TO DO
Quote exactly the lines from the line containing "Write a Blender" to the line containing "sc.view_settings.gamma = 1;", both lines included, please, and nothing more.
*** RECORDS PROVIDED ***
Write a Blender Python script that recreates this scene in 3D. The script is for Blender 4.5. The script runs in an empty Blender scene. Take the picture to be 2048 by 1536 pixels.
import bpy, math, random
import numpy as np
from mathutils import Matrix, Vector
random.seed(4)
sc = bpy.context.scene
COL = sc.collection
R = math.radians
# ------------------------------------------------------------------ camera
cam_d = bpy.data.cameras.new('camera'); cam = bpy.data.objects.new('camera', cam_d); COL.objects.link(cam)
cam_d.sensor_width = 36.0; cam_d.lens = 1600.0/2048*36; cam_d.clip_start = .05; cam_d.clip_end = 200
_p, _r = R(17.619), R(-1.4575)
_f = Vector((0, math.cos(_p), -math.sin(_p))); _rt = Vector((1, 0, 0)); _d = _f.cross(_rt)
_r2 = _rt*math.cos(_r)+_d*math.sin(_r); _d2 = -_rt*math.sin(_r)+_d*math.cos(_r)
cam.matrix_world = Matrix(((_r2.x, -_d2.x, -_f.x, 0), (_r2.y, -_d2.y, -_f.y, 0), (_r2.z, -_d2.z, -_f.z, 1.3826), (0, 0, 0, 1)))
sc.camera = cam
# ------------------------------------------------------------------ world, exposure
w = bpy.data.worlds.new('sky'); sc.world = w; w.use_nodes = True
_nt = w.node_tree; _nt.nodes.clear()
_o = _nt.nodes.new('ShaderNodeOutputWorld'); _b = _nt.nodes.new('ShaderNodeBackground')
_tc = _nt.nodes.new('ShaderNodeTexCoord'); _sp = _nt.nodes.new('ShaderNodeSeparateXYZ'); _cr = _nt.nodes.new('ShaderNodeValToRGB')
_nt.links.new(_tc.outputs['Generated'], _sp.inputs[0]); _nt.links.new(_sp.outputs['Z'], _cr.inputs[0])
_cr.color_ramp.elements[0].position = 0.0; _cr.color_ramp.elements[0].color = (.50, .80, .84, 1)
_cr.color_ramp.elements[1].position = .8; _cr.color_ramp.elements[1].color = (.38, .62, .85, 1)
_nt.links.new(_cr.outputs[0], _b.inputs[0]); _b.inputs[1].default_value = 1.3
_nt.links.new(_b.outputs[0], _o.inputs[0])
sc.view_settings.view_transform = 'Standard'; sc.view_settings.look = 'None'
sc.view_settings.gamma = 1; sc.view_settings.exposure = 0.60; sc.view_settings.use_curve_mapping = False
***
*** RECORDS PROVIDED ***
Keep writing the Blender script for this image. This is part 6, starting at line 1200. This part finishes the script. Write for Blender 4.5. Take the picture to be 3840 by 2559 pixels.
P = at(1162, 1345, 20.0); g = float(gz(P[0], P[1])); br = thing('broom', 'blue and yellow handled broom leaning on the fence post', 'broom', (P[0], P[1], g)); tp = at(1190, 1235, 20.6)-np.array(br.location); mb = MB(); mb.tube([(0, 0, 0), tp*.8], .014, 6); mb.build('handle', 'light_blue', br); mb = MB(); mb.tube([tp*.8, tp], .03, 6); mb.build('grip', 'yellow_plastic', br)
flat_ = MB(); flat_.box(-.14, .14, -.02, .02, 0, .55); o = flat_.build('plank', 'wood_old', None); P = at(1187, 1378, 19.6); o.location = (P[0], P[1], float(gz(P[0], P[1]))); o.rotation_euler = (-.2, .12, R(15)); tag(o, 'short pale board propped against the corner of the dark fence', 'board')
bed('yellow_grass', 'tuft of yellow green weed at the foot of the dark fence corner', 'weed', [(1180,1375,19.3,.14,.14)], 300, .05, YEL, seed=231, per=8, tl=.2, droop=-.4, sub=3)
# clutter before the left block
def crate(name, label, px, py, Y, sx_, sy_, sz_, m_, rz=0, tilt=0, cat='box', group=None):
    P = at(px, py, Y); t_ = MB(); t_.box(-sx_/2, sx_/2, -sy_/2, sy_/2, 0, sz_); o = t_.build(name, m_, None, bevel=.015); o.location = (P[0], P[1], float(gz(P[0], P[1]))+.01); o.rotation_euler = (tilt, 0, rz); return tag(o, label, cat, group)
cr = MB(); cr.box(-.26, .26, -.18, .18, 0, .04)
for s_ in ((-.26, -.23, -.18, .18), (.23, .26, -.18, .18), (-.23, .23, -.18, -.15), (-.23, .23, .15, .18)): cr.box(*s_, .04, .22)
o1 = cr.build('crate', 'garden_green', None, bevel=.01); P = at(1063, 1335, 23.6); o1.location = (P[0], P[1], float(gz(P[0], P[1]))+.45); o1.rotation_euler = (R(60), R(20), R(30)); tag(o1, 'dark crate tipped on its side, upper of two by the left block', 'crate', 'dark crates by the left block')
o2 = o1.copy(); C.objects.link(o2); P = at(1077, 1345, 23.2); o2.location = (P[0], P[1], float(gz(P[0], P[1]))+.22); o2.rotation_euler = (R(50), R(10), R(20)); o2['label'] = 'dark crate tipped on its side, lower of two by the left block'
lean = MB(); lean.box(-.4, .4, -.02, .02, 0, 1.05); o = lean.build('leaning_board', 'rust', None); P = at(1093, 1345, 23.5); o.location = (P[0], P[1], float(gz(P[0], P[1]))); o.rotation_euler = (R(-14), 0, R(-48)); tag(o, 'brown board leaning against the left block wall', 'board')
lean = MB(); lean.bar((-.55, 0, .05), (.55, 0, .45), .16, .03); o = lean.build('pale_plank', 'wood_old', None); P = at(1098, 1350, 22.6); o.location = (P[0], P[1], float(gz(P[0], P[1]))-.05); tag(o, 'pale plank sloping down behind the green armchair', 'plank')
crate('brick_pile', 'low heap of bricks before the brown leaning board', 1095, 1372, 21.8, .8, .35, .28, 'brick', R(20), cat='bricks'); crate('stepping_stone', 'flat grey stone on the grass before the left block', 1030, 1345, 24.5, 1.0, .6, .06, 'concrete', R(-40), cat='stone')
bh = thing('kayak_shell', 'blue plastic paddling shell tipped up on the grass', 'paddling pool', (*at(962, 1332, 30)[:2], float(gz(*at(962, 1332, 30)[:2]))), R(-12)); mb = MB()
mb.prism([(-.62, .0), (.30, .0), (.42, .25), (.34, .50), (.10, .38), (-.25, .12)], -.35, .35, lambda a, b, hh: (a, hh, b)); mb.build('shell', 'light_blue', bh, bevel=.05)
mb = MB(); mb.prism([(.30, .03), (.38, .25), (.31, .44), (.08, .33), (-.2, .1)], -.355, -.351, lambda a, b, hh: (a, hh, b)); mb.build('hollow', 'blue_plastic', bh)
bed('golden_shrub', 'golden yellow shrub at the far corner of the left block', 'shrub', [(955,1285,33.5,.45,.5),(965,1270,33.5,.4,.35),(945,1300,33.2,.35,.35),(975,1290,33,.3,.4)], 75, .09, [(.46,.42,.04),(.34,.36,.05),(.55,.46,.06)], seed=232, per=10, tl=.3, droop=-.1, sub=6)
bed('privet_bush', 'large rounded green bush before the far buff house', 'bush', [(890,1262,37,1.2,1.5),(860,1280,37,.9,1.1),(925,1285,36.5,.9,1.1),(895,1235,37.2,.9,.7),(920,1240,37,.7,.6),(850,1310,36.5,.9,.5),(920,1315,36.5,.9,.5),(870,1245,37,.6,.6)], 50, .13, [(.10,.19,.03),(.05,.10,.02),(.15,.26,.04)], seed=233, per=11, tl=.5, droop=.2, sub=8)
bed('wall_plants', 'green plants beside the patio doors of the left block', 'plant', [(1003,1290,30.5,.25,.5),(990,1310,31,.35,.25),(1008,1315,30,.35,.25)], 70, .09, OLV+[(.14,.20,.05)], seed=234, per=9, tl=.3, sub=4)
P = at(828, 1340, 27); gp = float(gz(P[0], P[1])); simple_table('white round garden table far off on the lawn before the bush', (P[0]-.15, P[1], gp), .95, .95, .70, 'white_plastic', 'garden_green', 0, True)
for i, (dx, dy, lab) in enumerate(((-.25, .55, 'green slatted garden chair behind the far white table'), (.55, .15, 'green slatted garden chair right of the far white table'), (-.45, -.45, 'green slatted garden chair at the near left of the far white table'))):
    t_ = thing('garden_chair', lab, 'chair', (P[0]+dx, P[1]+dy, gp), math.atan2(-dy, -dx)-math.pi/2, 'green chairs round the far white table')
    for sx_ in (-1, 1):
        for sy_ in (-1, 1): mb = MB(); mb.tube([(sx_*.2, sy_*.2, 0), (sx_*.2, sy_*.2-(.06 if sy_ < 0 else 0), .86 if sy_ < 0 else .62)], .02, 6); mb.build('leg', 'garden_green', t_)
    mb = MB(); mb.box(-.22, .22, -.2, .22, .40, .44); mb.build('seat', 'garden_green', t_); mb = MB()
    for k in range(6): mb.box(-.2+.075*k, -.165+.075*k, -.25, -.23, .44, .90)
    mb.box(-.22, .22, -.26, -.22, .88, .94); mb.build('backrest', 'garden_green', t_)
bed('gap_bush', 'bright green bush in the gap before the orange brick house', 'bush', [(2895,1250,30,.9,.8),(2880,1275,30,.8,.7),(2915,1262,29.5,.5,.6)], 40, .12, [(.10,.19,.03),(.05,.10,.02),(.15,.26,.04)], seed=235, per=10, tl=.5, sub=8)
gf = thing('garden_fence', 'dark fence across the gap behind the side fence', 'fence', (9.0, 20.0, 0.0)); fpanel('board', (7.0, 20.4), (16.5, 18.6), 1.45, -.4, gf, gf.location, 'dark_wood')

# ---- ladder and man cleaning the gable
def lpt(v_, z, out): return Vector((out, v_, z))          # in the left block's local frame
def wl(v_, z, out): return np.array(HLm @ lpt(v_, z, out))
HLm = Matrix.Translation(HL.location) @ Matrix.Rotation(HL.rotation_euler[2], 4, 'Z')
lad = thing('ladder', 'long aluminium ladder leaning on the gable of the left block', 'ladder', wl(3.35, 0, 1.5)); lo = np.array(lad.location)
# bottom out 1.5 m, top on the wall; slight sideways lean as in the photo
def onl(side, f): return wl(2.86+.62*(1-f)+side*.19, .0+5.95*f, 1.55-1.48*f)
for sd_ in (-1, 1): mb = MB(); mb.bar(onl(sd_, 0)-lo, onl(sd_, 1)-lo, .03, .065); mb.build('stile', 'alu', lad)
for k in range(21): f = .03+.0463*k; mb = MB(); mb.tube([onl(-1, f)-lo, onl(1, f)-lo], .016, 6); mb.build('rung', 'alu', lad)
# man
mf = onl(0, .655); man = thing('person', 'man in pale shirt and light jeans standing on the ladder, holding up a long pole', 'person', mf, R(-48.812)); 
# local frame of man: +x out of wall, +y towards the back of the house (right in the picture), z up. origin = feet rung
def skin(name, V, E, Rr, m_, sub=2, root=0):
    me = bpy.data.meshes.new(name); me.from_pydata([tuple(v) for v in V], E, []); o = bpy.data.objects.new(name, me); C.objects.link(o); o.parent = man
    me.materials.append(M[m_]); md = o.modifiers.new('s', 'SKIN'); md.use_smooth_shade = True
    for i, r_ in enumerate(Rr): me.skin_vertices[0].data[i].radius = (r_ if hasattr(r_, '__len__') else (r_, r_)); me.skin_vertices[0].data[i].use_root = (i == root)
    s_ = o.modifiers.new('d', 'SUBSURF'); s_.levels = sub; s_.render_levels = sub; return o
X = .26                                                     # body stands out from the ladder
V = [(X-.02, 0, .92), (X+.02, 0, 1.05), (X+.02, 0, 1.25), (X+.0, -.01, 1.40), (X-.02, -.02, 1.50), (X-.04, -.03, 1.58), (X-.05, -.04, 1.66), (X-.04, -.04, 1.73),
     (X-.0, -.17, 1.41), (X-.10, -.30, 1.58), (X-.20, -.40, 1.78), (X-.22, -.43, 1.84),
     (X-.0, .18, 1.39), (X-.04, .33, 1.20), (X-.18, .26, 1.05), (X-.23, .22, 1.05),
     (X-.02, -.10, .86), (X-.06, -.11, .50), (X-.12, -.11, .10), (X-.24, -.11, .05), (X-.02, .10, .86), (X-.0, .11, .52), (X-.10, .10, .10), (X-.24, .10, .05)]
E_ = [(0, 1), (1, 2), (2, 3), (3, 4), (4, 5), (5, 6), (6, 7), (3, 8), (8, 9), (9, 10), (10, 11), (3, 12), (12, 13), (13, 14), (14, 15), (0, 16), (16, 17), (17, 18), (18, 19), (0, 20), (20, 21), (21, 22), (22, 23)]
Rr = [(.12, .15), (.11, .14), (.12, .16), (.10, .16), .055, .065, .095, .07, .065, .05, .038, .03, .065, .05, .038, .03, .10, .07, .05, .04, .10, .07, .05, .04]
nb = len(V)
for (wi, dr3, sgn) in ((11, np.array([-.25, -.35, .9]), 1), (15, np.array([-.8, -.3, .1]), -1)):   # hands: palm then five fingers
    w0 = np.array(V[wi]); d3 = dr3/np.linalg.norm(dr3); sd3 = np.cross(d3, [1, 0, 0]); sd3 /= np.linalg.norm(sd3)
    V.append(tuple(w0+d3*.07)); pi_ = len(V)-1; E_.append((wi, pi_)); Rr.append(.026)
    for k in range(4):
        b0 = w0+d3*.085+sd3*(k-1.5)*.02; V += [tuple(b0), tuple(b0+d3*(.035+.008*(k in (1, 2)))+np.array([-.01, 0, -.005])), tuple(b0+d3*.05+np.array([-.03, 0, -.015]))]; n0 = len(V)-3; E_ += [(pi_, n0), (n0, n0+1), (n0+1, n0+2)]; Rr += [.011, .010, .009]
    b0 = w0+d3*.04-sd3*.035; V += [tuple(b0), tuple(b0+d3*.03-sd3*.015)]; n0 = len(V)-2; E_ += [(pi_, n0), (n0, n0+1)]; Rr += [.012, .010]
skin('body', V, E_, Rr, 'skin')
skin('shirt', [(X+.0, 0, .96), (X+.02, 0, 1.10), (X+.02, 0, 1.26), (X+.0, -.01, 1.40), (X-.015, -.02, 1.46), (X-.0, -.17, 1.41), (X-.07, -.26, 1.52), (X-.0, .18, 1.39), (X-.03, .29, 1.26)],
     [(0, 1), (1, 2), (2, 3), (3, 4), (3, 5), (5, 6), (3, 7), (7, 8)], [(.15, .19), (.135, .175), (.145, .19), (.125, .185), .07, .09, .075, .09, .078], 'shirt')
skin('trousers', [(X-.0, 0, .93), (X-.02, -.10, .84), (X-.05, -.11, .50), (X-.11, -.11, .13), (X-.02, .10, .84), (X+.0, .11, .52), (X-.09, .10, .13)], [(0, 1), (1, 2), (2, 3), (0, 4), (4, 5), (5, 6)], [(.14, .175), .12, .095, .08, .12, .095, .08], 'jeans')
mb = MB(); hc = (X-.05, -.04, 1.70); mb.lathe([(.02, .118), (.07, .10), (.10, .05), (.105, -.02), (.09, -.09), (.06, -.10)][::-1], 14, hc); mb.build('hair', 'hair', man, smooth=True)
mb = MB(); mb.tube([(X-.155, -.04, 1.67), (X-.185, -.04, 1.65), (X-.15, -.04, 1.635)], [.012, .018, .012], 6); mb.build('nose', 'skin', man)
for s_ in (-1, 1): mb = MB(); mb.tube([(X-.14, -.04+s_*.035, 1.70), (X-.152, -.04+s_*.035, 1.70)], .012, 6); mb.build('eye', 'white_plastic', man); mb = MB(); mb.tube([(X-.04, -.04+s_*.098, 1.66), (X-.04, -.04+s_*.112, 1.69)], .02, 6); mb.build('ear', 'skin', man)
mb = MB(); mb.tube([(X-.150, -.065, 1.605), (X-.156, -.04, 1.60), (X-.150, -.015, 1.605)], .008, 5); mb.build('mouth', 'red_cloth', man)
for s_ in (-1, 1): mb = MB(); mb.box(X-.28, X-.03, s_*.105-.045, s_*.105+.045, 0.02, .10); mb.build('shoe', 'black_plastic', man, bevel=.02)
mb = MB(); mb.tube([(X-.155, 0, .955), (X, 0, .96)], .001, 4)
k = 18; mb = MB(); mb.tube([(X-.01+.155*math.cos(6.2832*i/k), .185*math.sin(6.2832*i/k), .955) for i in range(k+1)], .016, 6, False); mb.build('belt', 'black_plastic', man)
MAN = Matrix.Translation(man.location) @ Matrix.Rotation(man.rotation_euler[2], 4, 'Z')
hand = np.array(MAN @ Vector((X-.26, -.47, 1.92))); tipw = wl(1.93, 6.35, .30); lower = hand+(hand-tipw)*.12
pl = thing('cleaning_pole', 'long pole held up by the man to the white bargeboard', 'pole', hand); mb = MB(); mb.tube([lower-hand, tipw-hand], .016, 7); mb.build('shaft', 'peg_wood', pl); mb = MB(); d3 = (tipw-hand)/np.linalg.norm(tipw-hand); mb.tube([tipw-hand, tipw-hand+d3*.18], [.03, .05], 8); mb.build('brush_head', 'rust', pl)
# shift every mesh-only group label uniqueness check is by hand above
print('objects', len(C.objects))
***
EXERCISE ANSWER
Write a Blender Python script that recreates this scene in 3D. The script is for Blender 4.5. The script runs in an empty Blender scene. Take the picture to be 2048 by 1536 pixels.
import bpy, math, random
import numpy as np
from mathutils import Matrix, Vector
random.seed(4)
sc = bpy.context.scene
COL = sc.collection
R = math.radians
# ------------------------------------------------------------------ camera
cam_d = bpy.data.cameras.new('camera'); cam = bpy.data.objects.new('camera', cam_d); COL.objects.link(cam)
cam_d.sensor_width = 36.0; cam_d.lens = 1600.0/2048*36; cam_d.clip_start = .05; cam_d.clip_end = 200
_p, _r = R(17.619), R(-1.4575)
_f = Vector((0, math.cos(_p), -math.sin(_p))); _rt = Vector((1, 0, 0)); _d = _f.cross(_rt)
_r2 = _rt*math.cos(_r)+_d*math.sin(_r); _d2 = -_rt*math.sin(_r)+_d*math.cos(_r)
cam.matrix_world = Matrix(((_r2.x, -_d2.x, -_f.x, 0), (_r2.y, -_d2.y, -_f.y, 0), (_r2.z, -_d2.z, -_f.z, 1.3826), (0, 0, 0, 1)))
sc.camera = cam
# ------------------------------------------------------------------ world, exposure
w = bpy.data.worlds.new('sky'); sc.world = w; w.use_nodes = True
_nt = w.node_tree; _nt.nodes.clear()
_o = _nt.nodes.new('ShaderNodeOutputWorld'); _b = _nt.nodes.new('ShaderNodeBackground')
_tc = _nt.nodes.new('ShaderNodeTexCoord'); _sp = _nt.nodes.new('ShaderNodeSeparateXYZ'); _cr = _nt.nodes.new('ShaderNodeValToRGB')
_nt.links.new(_tc.outputs['Generated'], _sp.inputs[0]); _nt.links.new(_sp.outputs['Z'], _cr.inputs[0])
_cr.color_ramp.elements[0].position = 0.0; _cr.color_ramp.elements[0].color = (.50, .80, .84, 1)
_cr.color_ramp.elements[1].position = .8; _cr.color_ramp.elements[1].color = (.38, .62, .85, 1)
_nt.links.new(_cr.outputs[0], _b.inputs[0]); _b.inputs[1].default_value = 1.3
_nt.links.new(_b.outputs[0], _o.inputs[0])
sc.view_settings.view_transform = 'Standard'; sc.view_settings.look = 'None'
sc.view_settings.gamma = 1; sc.view_settings.exposure = 0.60; sc.view_settings.use_curve_mapping = False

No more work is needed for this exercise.